▶ **TASK TO CARRY OUT**
Can all of these lines be returned exactly?

▶ **COLLECTED MATERIAL**
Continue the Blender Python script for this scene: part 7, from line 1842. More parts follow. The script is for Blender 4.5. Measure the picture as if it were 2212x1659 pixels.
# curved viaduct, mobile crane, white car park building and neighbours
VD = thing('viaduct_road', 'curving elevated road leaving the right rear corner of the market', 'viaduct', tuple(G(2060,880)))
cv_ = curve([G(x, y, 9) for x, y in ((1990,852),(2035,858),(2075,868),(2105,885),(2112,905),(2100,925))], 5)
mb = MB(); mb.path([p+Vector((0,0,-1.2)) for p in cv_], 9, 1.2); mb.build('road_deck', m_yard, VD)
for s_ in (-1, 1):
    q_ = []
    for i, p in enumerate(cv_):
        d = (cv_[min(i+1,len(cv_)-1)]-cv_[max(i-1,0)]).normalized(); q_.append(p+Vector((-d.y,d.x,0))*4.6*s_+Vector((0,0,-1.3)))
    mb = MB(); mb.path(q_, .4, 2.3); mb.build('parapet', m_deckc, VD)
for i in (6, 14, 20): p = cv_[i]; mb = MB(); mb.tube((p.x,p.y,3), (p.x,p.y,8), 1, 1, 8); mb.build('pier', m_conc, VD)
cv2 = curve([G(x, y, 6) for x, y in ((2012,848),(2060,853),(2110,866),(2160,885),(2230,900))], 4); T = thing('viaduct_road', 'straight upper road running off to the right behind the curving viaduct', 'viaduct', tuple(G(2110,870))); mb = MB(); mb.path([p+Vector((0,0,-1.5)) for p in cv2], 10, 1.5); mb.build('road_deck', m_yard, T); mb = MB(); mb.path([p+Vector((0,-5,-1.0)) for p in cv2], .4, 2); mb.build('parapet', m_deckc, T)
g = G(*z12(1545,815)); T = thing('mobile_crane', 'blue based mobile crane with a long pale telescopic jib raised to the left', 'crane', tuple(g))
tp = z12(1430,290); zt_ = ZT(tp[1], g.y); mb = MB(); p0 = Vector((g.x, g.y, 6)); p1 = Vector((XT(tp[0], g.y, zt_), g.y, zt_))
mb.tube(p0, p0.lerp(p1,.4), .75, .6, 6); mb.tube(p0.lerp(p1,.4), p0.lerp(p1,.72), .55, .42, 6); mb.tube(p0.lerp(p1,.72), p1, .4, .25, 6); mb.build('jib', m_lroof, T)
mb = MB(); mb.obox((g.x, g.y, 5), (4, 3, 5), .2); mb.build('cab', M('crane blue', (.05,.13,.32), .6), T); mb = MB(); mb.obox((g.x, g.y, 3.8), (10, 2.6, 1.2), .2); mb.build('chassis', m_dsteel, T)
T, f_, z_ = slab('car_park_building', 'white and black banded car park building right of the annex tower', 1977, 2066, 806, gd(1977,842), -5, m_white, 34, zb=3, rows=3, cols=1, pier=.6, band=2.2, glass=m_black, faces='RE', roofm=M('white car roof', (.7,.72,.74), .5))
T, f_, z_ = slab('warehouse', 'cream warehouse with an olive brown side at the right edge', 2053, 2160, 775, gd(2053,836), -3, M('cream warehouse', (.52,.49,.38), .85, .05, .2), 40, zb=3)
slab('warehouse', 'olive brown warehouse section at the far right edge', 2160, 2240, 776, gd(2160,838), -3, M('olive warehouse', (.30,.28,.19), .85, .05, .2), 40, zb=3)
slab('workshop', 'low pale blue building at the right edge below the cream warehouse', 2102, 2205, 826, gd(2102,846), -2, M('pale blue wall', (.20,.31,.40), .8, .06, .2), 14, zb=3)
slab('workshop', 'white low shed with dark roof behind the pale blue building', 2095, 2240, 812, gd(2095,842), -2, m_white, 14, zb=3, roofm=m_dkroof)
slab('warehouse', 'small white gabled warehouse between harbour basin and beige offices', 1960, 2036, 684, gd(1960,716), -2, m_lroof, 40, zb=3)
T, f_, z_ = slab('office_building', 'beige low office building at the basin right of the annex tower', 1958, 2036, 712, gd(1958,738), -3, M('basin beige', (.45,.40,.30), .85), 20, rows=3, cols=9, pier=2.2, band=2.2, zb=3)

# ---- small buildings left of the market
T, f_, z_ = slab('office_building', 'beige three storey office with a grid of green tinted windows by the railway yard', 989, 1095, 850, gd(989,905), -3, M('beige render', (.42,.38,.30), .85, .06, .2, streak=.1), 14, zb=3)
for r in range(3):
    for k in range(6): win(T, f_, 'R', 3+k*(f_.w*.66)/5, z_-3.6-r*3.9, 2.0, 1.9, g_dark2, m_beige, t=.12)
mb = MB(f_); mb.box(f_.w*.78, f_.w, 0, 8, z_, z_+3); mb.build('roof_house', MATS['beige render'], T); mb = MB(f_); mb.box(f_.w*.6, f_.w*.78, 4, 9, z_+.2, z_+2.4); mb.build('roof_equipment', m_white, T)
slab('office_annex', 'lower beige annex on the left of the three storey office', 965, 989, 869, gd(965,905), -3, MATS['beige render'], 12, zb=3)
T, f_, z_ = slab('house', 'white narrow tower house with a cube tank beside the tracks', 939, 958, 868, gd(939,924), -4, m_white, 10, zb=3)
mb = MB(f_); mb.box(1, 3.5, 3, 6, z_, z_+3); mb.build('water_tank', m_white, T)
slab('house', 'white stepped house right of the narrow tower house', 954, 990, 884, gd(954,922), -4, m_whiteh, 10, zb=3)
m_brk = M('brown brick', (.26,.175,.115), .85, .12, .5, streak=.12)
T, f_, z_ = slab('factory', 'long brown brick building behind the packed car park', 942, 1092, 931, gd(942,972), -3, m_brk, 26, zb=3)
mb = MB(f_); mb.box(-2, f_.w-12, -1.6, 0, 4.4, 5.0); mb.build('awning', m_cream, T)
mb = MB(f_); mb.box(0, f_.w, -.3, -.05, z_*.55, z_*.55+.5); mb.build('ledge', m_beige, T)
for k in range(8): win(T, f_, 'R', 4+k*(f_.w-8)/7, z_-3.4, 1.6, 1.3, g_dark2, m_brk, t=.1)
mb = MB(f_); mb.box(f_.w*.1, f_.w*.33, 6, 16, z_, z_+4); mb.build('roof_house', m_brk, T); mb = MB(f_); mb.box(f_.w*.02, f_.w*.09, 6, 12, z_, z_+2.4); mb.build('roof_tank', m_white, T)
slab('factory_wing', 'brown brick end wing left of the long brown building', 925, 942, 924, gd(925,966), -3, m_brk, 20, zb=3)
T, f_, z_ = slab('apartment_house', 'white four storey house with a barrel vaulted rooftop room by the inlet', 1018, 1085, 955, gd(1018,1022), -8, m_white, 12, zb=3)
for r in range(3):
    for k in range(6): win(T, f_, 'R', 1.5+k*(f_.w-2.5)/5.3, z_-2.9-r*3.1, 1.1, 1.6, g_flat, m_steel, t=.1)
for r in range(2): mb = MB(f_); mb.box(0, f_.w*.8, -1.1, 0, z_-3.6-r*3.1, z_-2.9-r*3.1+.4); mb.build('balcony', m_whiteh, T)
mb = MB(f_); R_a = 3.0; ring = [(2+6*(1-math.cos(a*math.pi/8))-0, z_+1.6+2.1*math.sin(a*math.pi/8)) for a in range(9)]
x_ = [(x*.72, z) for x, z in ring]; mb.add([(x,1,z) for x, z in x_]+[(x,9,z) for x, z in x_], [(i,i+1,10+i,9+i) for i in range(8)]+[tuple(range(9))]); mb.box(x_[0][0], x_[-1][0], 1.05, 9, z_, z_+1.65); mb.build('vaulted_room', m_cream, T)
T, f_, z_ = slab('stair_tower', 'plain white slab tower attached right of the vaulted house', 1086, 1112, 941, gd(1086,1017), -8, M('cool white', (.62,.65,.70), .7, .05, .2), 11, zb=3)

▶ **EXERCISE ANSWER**
Continue the Blender Python script for this scene: part 7, from line 1842. More parts follow. The script is for Blender 4.5. Measure the picture as if it were 2212x1659 pixels.
# curved viaduct, mobile crane, white car park building and neighbours
VD = thing('viaduct_road', 'curving elevated road leaving the right rear corner of the market', 'viaduct', tuple(G(2060,880)))
cv_ = curve([G(x, y, 9) for x, y in ((1990,852),(2035,858),(2075,868),(2105,885),(2112,905),(2100,925))], 5)
mb = MB(); mb.path([p+Vector((0,0,-1.2)) for p in cv_], 9, 1.2); mb.build('road_deck', m_yard, VD)
for s_ in (-1, 1):
    q_ = []
    for i, p in enumerate(cv_):
        d = (cv_[min(i+1,len(cv_)-1)]-cv_[max(i-1,0)]).normalized(); q_.append(p+Vector((-d.y,d.x,0))*4.6*s_+Vector((0,0,-1.3)))
    mb = MB(); mb.path(q_, .4, 2.3); mb.build('parapet', m_deckc, VD)
for i in (6, 14, 20): p = cv_[i]; mb = MB(); mb.tube((p.x,p.y,3), (p.x,p.y,8), 1, 1, 8); mb.build('pier', m_conc, VD)
cv2 = curve([G(x, y, 6) for x, y in ((2012,848),(2060,853),(2110,866),(2160,885),(2230,900))], 4); T = thing('viaduct_road', 'straight upper road running off to the right behind the curving viaduct', 'viaduct', tuple(G(2110,870))); mb = MB(); mb.path([p+Vector((0,0,-1.5)) for p in cv2], 10, 1.5); mb.build('road_deck', m_yard, T); mb = MB(); mb.path([p+Vector((0,-5,-1.0)) for p in cv2], .4, 2); mb.build('parapet', m_deckc, T)
g = G(*z12(1545,815)); T = thing('mobile_crane', 'blue based mobile crane with a long pale telescopic jib raised to the left', 'crane', tuple(g))
tp = z12(1430,290); zt_ = ZT(tp[1], g.y); mb = MB(); p0 = Vector((g.x, g.y, 6)); p1 = Vector((XT(tp[0], g.y, zt_), g.y, zt_))
mb.tube(p0, p0.lerp(p1,.4), .75, .6, 6); mb.tube(p0.lerp(p1,.4), p0.lerp(p1,.72), .55, .42, 6); mb.tube(p0.lerp(p1,.72), p1, .4, .25, 6); mb.build('jib', m_lroof, T)
mb = MB(); mb.obox((g.x, g.y, 5), (4, 3, 5), .2); mb.build('cab', M('crane blue', (.05,.13,.32), .6), T); mb = MB(); mb.obox((g.x, g.y, 3.8), (10, 2.6, 1.2), .2); mb.build('chassis', m_dsteel, T)
T, f_, z_ = slab('car_park_building', 'white and black banded car park building right of the annex tower', 1977, 2066, 806, gd(1977,842), -5, m_white, 34, zb=3, rows=3, cols=1, pier=.6, band=2.2, glass=m_black, faces='RE', roofm=M('white car roof', (.7,.72,.74), .5))
T, f_, z_ = slab('warehouse', 'cream warehouse with an olive brown side at the right edge', 2053, 2160, 775, gd(2053,836), -3, M('cream warehouse', (.52,.49,.38), .85, .05, .2), 40, zb=3)
slab('warehouse', 'olive brown warehouse section at the far right edge', 2160, 2240, 776, gd(2160,838), -3, M('olive warehouse', (.30,.28,.19), .85, .05, .2), 40, zb=3)
slab('workshop', 'low pale blue building at the right edge below the cream warehouse', 2102, 2205, 826, gd(2102,846), -2, M('pale blue wall', (.20,.31,.40), .8, .06, .2), 14, zb=3)
slab('workshop', 'white low shed with dark roof behind the pale blue building', 2095, 2240, 812, gd(2095,842), -2, m_white, 14, zb=3, roofm=m_dkroof)
slab('warehouse', 'small white gabled warehouse between harbour basin and beige offices', 1960, 2036, 684, gd(1960,716), -2, m_lroof, 40, zb=3)
T, f_, z_ = slab('office_building', 'beige low office building at the basin right of the annex tower', 1958, 2036, 712, gd(1958,738), -3, M('basin beige', (.45,.40,.30), .85), 20, rows=3, cols=9, pier=2.2, band=2.2, zb=3)

# ---- small buildings left of the market
T, f_, z_ = slab('office_building', 'beige three storey office with a grid of green tinted windows by the railway yard', 989, 1095, 850, gd(989,905), -3, M('beige render', (.42,.38,.30), .85, .06, .2, streak=.1), 14, zb=3)
for r in range(3):
    for k in range(6): win(T, f_, 'R', 3+k*(f_.w*.66)/5, z_-3.6-r*3.9, 2.0, 1.9, g_dark2, m_beige, t=.12)
mb = MB(f_); mb.box(f_.w*.78, f_.w, 0, 8, z_, z_+3); mb.build('roof_house', MATS['beige render'], T); mb = MB(f_); mb.box(f_.w*.6, f_.w*.78, 4, 9, z_+.2, z_+2.4); mb.build('roof_equipment', m_white, T)
slab('office_annex', 'lower beige annex on the left of the three storey office', 965, 989, 869, gd(965,905), -3, MATS['beige render'], 12, zb=3)
T, f_, z_ = slab('house', 'white narrow tower house with a cube tank beside the tracks', 939, 958, 868, gd(939,924), -4, m_white, 10, zb=3)
mb = MB(f_); mb.box(1, 3.5, 3, 6, z_, z_+3); mb.build('water_tank', m_white, T)
slab('house', 'white stepped house right of the narrow tower house', 954, 990, 884, gd(954,922), -4, m_whiteh, 10, zb=3)
m_brk = M('brown brick', (.26,.175,.115), .85, .12, .5, streak=.12)
T, f_, z_ = slab('factory', 'long brown brick building behind the packed car park', 942, 1092, 931, gd(942,972), -3, m_brk, 26, zb=3)
mb = MB(f_); mb.box(-2, f_.w-12, -1.6, 0, 4.4, 5.0); mb.build('awning', m_cream, T)
mb = MB(f_); mb.box(0, f_.w, -.3, -.05, z_*.55, z_*.55+.5); mb.build('ledge', m_beige, T)
for k in range(8): win(T, f_, 'R', 4+k*(f_.w-8)/7, z_-3.4, 1.6, 1.3, g_dark2, m_brk, t=.1)
mb = MB(f_); mb.box(f_.w*.1, f_.w*.33, 6, 16, z_, z_+4); mb.build('roof_house', m_brk, T); mb = MB(f_); mb.box(f_.w*.02, f_.w*.09, 6, 12, z_, z_+2.4); mb.build('roof_tank', m_white, T)
slab('factory_wing', 'brown brick end wing left of the long brown building', 925, 942, 924, gd(925,966), -3, m_brk, 20, zb=3)
T, f_, z_ = slab('apartment_house', 'white four storey house with a barrel vaulted rooftop room by the inlet', 1018, 1085, 955, gd(1018,1022), -8, m_white, 12, zb=3)
for r in range(3):
    for k in range(6): win(T, f_, 'R', 1.5+k*(f_.w-2.5)/5.3, z_-2.9-r*3.1, 1.1, 1.6, g_flat, m_steel, t=.1)
for r in range(2): mb = MB(f_); mb.box(0, f_.w*.8, -1.1, 0, z_-3.6-r*3.1, z_-2.9-r*3.1+.4); mb.build('balcony', m_whiteh, T)
mb = MB(f_); R_a = 3.0; ring = [(2+6*(1-math.cos(a*math.pi/8))-0, z_+1.6+2.1*math.sin(a*math.pi/8)) for a in range(9)]
x_ = [(x*.72, z) for x, z in ring]; mb.add([(x,1,z) for x, z in x_]+[(x,9,z) for x, z in x_], [(i,i+1,10+i,9+i) for i in range(8)]+[tuple(range(9))]); mb.box(x_[0][0], x_[-1][0], 1.05, 9, z_, z_+1.65); mb.build('vaulted_room', m_cream, T)
T, f_, z_ = slab('stair_tower', 'plain white slab tower attached right of the vaulted house', 1086, 1112, 941, gd(1086,1017), -8, M('cool white', (.62,.65,.70), .7, .05, .2), 11, zb=3)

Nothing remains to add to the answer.